My father bought his first Stetson in 1973 when he left his Wall Street job and moved our family west to Colorado. I suppose he figured that if he were going to live in the mountains, he might as well dress the part. So, he traded in his three-piece suits for blue jeans, boots, and what was likely a grey Monterey Stetson, or its 1970s equivalent, with a simple leather band. At six-five, my father was already difficult to miss. With his Stetson atop his head, it was nearly impossible.
That first hat became part of his daily uniform—rain, hail, snow, or shine. Every morning he drove his 1973 AMC Jeep to open his hardware store, the Jeep’s soft top flapping in the wind and battering the crown of the hat. No big-box stores back then. He worked the floor, handled the books at night, and even opened the store for the inevitable Christmas-morning emergency when someone needed to repair a frozen water pipe. He never missed payroll. And he wore his Stetson.
It was a curious transformation. My father was never a cowboy and never pretended to be. He could neither rope nor ride, and when the subject of his new look came up, he took a fair amount of good-natured ribbing from old friends. But the real challenge came from his mother (my Nana), who could never quite understand why her only son had hung up his three-piece suits for a denim shirt, a hardware store, and a mustache. Until the day she died, she held out hope that one day, my dad would shave, hang up the hat, and make her the talk of the coffee cake circuit by finally becoming a doctor or a lawyer. Sorry, Nana. No such luck.
A few years after we moved to Colorado, our family was invited to a barbecue. Of course, my father wore his hat. We were standing on the back deck of a friend’s house when our host, Dave, handed my dad a beer. He looked at my father with a furrowed brow, as though he were sizing him up.
“Something’s not right,” Dave muttered, cocking his head.
Without missing a beat, Dave grabbed the Stetson from my dad’s head and ran to the railing, produced a .32-caliber pistol from his belt, and fired a single shot through the crown of the hat and into the hillside behind the house.
Dave slapped the hat back onto my father’s head and grinned.
"Now you look like a cowboy,” he said.
We all just stood there for a beat as the shock wore off. Then the entire party erupted with laughter. It was one of those moments laced with absurdity—Dave with his pistol, my dad with his bullet-riddled hat.
As far as I know, Dave never made good on his promise to replace the hat, but my father wore it for another ten years before finally buying a new one. The stories of the bullet holes grew with each telling, each recounting more exaggerated than the last.
When my father died in 2018, I found that old Stetson tucked in a box in his closet, bullet holes and all. Of the myriad of decisions we had to make during those weeks, the one I regret the most is not keeping that hat. It wasn’t just the bullet holes that made it special; it was the way it marked his journey, the way it became part of his identity, and the way it kept him tied to both his past and his future.
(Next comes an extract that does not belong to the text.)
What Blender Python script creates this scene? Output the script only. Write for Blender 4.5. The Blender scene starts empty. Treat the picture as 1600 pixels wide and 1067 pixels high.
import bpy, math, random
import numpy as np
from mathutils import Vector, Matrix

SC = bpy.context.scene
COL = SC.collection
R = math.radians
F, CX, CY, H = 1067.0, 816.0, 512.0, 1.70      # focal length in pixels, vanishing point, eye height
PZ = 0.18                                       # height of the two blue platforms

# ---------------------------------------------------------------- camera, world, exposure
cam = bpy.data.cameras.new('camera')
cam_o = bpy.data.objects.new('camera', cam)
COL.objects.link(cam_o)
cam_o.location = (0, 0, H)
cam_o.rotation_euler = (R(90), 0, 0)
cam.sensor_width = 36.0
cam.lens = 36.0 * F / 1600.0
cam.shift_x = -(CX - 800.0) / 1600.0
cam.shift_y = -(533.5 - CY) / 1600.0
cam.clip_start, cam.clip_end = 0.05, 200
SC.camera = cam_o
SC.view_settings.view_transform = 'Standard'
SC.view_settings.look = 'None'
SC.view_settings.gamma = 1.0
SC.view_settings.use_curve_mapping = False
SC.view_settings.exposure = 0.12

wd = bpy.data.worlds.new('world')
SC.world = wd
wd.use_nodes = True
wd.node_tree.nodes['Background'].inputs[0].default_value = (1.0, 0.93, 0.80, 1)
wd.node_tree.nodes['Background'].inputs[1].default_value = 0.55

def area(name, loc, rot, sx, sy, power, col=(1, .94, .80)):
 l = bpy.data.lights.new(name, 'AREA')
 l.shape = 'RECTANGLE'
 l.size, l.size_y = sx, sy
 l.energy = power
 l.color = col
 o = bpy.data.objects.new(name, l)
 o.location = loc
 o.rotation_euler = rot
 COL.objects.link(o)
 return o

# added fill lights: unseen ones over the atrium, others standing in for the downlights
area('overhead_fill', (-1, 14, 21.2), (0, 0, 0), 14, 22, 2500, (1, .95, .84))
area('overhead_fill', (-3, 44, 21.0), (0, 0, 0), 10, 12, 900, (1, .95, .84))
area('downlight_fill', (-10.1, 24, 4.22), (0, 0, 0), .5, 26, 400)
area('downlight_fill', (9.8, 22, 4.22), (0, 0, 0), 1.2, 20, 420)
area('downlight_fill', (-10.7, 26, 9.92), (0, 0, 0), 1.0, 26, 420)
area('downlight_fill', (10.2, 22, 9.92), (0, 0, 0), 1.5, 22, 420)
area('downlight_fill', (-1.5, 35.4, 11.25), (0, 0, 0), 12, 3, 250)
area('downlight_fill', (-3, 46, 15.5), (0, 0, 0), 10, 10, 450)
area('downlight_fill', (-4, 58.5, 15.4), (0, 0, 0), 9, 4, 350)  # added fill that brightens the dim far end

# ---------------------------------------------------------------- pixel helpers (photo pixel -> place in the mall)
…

The hat, in its tattered, well-worn state, was a symbol of everything my father had become—a man who had embraced the unknown, who had walked away from one life to start another, all while holding on to his family and the little bits of his past that meant the most.
It took me a few decades to find the right Stetson, which I wear every day. And like my father, I’m no cowboy and don’t pretend to be. But every now and then, when I set my Stetson on my head, I think of the man who lived a life well lived—my father, not a cowboy, but someone who carved out a direction all his own.